• [Set task] Every entry must be echoed exactly.

(Scene modeling code data)
—————

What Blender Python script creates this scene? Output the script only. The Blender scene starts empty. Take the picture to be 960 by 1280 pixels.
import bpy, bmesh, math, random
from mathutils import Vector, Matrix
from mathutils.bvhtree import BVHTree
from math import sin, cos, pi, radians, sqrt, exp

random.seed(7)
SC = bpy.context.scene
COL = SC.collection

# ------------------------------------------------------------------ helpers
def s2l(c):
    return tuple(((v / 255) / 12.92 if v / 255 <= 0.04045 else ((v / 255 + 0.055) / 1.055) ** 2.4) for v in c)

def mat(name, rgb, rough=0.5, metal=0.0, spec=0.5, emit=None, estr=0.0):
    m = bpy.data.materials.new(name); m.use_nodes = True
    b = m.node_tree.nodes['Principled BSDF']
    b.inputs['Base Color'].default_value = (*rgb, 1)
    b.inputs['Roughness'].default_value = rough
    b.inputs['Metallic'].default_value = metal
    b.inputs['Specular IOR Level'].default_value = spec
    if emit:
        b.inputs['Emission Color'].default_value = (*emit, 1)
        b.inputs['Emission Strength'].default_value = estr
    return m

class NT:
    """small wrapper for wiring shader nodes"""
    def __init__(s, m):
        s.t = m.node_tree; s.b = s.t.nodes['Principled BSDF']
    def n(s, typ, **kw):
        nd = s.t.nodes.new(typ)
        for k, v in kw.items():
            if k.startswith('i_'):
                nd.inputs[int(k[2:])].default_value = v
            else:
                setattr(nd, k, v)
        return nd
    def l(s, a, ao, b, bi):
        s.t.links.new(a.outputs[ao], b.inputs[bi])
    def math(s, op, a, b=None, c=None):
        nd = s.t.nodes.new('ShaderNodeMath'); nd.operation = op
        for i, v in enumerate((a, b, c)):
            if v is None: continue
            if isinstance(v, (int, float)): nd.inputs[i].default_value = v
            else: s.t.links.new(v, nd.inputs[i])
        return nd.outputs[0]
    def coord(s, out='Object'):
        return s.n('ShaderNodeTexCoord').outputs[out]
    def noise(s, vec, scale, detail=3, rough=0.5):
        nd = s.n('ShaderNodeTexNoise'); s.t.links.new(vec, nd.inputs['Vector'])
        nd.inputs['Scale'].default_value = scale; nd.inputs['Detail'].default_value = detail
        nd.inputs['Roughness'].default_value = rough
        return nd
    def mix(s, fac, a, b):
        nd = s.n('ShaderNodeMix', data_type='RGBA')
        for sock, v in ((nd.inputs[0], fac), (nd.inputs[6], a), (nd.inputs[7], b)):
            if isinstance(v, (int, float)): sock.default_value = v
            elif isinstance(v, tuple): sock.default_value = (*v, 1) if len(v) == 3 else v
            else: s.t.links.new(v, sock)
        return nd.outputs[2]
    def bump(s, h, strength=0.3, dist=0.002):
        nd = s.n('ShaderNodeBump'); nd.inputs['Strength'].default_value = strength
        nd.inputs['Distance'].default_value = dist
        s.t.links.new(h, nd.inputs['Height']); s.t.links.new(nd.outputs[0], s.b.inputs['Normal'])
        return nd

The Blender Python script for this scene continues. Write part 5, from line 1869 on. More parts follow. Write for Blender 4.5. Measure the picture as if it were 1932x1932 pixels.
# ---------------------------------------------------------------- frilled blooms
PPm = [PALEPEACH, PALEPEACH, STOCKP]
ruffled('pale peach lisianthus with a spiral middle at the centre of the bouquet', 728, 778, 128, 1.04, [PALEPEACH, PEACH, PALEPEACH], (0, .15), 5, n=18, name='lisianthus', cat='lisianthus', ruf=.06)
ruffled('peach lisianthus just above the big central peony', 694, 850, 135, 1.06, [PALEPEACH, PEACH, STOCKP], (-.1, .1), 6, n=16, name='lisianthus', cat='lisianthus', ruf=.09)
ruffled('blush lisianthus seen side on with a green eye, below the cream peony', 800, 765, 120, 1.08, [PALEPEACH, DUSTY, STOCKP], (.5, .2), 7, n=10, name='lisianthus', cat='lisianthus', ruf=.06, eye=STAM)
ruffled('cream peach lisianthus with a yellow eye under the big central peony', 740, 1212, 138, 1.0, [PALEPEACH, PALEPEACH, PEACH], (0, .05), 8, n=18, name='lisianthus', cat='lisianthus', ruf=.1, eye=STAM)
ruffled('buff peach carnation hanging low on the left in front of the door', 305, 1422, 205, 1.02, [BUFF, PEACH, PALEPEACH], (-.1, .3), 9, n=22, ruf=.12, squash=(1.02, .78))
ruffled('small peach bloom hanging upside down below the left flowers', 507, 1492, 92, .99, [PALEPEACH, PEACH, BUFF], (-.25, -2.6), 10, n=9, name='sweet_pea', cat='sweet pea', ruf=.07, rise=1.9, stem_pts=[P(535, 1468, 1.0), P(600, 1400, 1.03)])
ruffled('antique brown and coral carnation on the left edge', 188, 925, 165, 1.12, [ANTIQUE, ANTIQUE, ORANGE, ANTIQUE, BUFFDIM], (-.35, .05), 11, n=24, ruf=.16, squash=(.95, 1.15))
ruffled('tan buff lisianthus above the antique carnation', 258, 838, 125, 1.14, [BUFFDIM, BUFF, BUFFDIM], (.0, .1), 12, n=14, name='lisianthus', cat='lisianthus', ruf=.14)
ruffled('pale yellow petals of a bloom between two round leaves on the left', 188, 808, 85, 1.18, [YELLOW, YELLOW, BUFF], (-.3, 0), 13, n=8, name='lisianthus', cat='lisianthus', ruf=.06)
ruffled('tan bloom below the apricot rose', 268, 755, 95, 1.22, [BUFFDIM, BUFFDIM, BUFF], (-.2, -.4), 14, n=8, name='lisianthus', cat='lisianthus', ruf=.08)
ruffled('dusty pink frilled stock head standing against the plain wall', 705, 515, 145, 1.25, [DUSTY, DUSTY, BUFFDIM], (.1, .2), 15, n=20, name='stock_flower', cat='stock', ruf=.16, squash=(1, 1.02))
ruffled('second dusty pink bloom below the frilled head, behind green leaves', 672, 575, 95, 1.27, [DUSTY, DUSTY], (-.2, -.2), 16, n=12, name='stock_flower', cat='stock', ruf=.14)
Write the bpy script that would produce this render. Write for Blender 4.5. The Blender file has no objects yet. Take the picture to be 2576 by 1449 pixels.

—————

• [Result of this exercise]
What Blender Python script creates this scene? Output the script only. The Blender scene starts empty. Take the picture to be 960 by 1280 pixels.
import bpy, bmesh, math, random
from mathutils import Vector, Matrix
from mathutils.bvhtree import BVHTree
from math import sin, cos, pi, radians, sqrt, exp

random.seed(7)
SC = bpy.context.scene
COL = SC.collection

# ------------------------------------------------------------------ helpers
def s2l(c):
    return tuple(((v / 255) / 12.92 if v / 255 <= 0.04045 else ((v / 255 + 0.055) / 1.055) ** 2.4) for v in c)

def mat(name, rgb, rough=0.5, metal=0.0, spec=0.5, emit=None, estr=0.0):
    m = bpy.data.materials.new(name); m.use_nodes = True
    b = m.node_tree.nodes['Principled BSDF']
    b.inputs['Base Color'].default_value = (*rgb, 1)
    b.inputs['Roughness'].default_value = rough
    b.inputs['Metallic'].default_value = metal
    b.inputs['Specular IOR Level'].default_value = spec
    if emit:
        b.inputs['Emission Color'].default_value = (*emit, 1)
        b.inputs['Emission Strength'].default_value = estr
    return m

class NT:
    """small wrapper for wiring shader nodes"""
    def __init__(s, m):
        s.t = m.node_tree; s.b = s.t.nodes['Principled BSDF']
    def n(s, typ, **kw):
        nd = s.t.nodes.new(typ)
        for k, v in kw.items():
            if k.startswith('i_'):
                nd.inputs[int(k[2:])].default_value = v
            else:
                setattr(nd, k, v)
        return nd
    def l(s, a, ao, b, bi):
        s.t.links.new(a.outputs[ao], b.inputs[bi])
    def math(s, op, a, b=None, c=None):
        nd = s.t.nodes.new('ShaderNodeMath'); nd.operation = op
        for i, v in enumerate((a, b, c)):
            if v is None: continue
            if isinstance(v, (int, float)): nd.inputs[i].default_value = v
            else: s.t.links.new(v, nd.inputs[i])
        return nd.outputs[0]
    def coord(s, out='Object'):
        return s.n('ShaderNodeTexCoord').outputs[out]
    def noise(s, vec, scale, detail=3, rough=0.5):
        nd = s.n('ShaderNodeTexNoise'); s.t.links.new(vec, nd.inputs['Vector'])
        nd.inputs['Scale'].default_value = scale; nd.inputs['Detail'].default_value = detail
        nd.inputs['Roughness'].default_value = rough
        return nd
    def mix(s, fac, a, b):
        nd = s.n('ShaderNodeMix', data_type='RGBA')
        for sock, v in ((nd.inputs[0], fac), (nd.inputs[6], a), (nd.inputs[7], b)):
            if isinstance(v, (int, float)): sock.default_value = v
            elif isinstance(v, tuple): sock.default_value = (*v, 1) if len(v) == 3 else v
            else: s.t.links.new(v, sock)
        return nd.outputs[2]
    def bump(s, h, strength=0.3, dist=0.002):
        nd = s.n('ShaderNodeBump'); nd.inputs['Strength'].default_value = strength
        nd.inputs['Distance'].default_value = dist
        s.t.links.new(h, nd.inputs['Height']); s.t.links.new(nd.outputs[0], s.b.inputs['Normal'])
        return nd

The Blender Python script for this scene continues. Write part 5, from line 1869 on. More parts follow. Write for Blender 4.5. Measure the picture as if it were 1932x1932 pixels.
# ---------------------------------------------------------------- frilled blooms
PPm = [PALEPEACH, PALEPEACH, STOCKP]
ruffled('pale peach lisianthus with a spiral middle at the centre of the bouquet', 728, 778, 128, 1.04, [PALEPEACH, PEACH, PALEPEACH], (0, .15), 5, n=18, name='lisianthus', cat='lisianthus', ruf=.06)
ruffled('peach lisianthus just above the big central peony', 694, 850, 135, 1.06, [PALEPEACH, PEACH, STOCKP], (-.1, .1), 6, n=16, name='lisianthus', cat='lisianthus', ruf=.09)
ruffled('blush lisianthus seen side on with a green eye, below the cream peony', 800, 765, 120, 1.08, [PALEPEACH, DUSTY, STOCKP], (.5, .2), 7, n=10, name='lisianthus', cat='lisianthus', ruf=.06, eye=STAM)
ruffled('cream peach lisianthus with a yellow eye under the big central peony', 740, 1212, 138, 1.0, [PALEPEACH, PALEPEACH, PEACH], (0, .05), 8, n=18, name='lisianthus', cat='lisianthus', ruf=.1, eye=STAM)
ruffled('buff peach carnation hanging low on the left in front of the door', 305, 1422, 205, 1.02, [BUFF, PEACH, PALEPEACH], (-.1, .3), 9, n=22, ruf=.12, squash=(1.02, .78))
ruffled('small peach bloom hanging upside down below the left flowers', 507, 1492, 92, .99, [PALEPEACH, PEACH, BUFF], (-.25, -2.6), 10, n=9, name='sweet_pea', cat='sweet pea', ruf=.07, rise=1.9, stem_pts=[P(535, 1468, 1.0), P(600, 1400, 1.03)])
ruffled('antique brown and coral carnation on the left edge', 188, 925, 165, 1.12, [ANTIQUE, ANTIQUE, ORANGE, ANTIQUE, BUFFDIM], (-.35, .05), 11, n=24, ruf=.16, squash=(.95, 1.15))
ruffled('tan buff lisianthus above the antique carnation', 258, 838, 125, 1.14, [BUFFDIM, BUFF, BUFFDIM], (.0, .1), 12, n=14, name='lisianthus', cat='lisianthus', ruf=.14)
ruffled('pale yellow petals of a bloom between two round leaves on the left', 188, 808, 85, 1.18, [YELLOW, YELLOW, BUFF], (-.3, 0), 13, n=8, name='lisianthus', cat='lisianthus', ruf=.06)
ruffled('tan bloom below the apricot rose', 268, 755, 95, 1.22, [BUFFDIM, BUFFDIM, BUFF], (-.2, -.4), 14, n=8, name='lisianthus', cat='lisianthus', ruf=.08)
ruffled('dusty pink frilled stock head standing against the plain wall', 705, 515, 145, 1.25, [DUSTY, DUSTY, BUFFDIM], (.1, .2), 15, n=20, name='stock_flower', cat='stock', ruf=.16, squash=(1, 1.02))
ruffled('second dusty pink bloom below the frilled head, behind green leaves', 672, 575, 95, 1.27, [DUSTY, DUSTY], (-.2, -.2), 16, n=12, name='stock_flower', cat='stock', ruf=.14)
Write the bpy script that would produce this render. Write for Blender 4.5. The Blender file has no objects yet. Take the picture to be 2576 by 1449 pixels.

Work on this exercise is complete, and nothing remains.